Die SPD hat ein gutes Gefühl

Der Vorstand beschließt zwei Leitanträge für den Parteitag und widmet sich nur kurz dem Streit um die Arbeitsmarktreformen. Natürlich ist die SPD-Spitze optimistisch

BERLIN taz ■ Jeder Sozialdemokrat, der gerne möchte, dass Gerhard Schröder noch lange Bundeskanzler bleibt, hat einen Traum, und der geht so: Bis Weihnachten hat der Bundestag mit rot-grüner Mehrheit alle umstrittenen sozialpolitischen Reformen verabschiedet. Im Jahr 2004 widmet sich die SPD dann wieder den guten und schönen Fragen, mit denen sie bei ihren Anhängern viele Punkte machen kann, wie der Familien- oder der Bildungspolitik. Damit gewinnt sie bei den diversen Wahlen im nächsten Jahr ein paar Stimmen dazu, um 2005 die sozialdemokratische Hochburg Nordrhein-Westfalen ruhmreich zu verteidigen. Und 2006 der krönende Abschluss: Schröder wird zum dritten Mal hintereinander Kanzler.

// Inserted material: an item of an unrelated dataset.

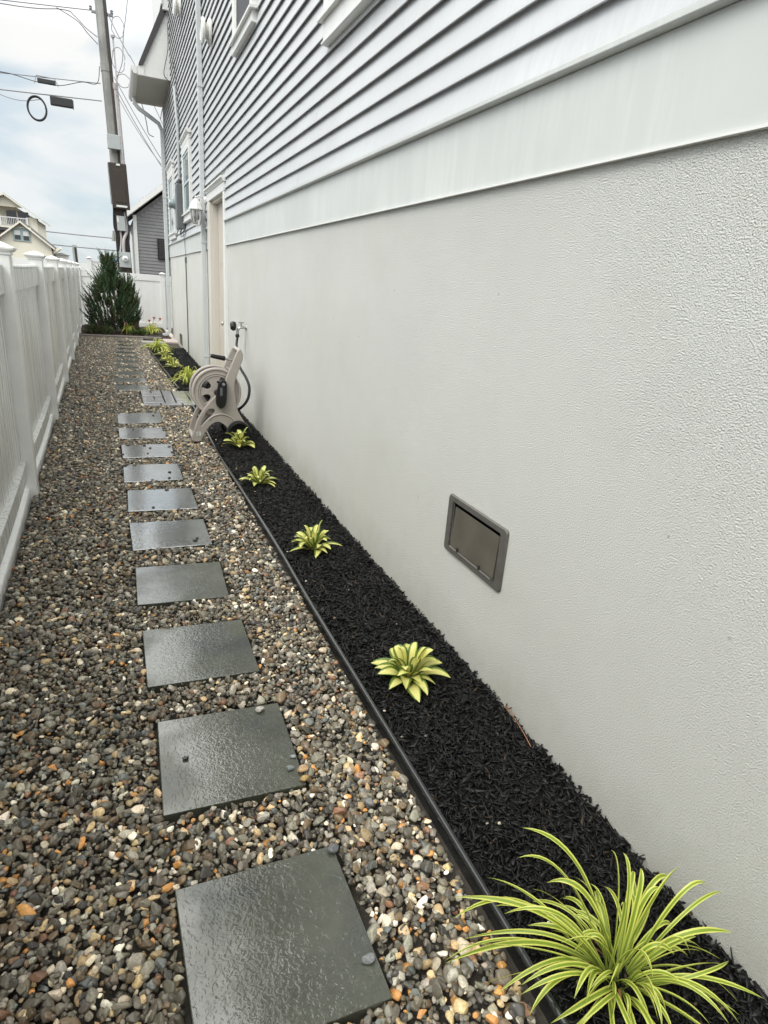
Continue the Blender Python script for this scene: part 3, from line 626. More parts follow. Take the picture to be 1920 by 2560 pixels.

Natürlich ist es erlaubt, sich über diesen Traum lustig zu machen. Aber die SPD hat sich gestern schon mal gedanklich ein wenig in diese Traumwelt begeben. Ungeachtet des harten Streits über die Arbeitsmarktreformen hat der Bundesvorstand zwei Leitanträge für den Parteitag im November verabschiedet, die sich mit Fragen beschäftigen, die für die Genossen weitaus angenehmer sind als die Sozialhilfereform: der Außenpolitik und der Familienpolitik.

In beiden Anträgen steht nichts revolutionär Neues. Andererseits enthalten sie eine Reihe von Punkten, die die SPD in ihrer aktuellen Politik zwar schon vollzogen, aber als Partei auch noch nie formal beschlossen hat. In der Familienpolitik bleibt die Ganztagsbetreuung das sozialdemokratische Aushängeschild. Im außenpolitischen Leitantrag wird eine zivile, mit internationaler Entwicklungshilfe und Konfliktprävention verbundene Außenpolitik beschrieben. Antiterroreinsätze wie zum Beispiel in Afghanistan werden als „legitime Anlässe für den Einsatz auch militärischer Mittel“ bezeichnet. In dem Kapitel zur Wehrpflicht wird festgestellt, dass die SPD am Wehrdienst festhält. Das ist in der Partei weniger umstritten, als es in dem Antrag steht. Um einen Streit auf dem Parteitag zu vermeiden, verkündete die SPD-Führung gestern, dass sie für das Jahr 2004 eine Sonderkonferenz zum Thema Wehrpflicht plant.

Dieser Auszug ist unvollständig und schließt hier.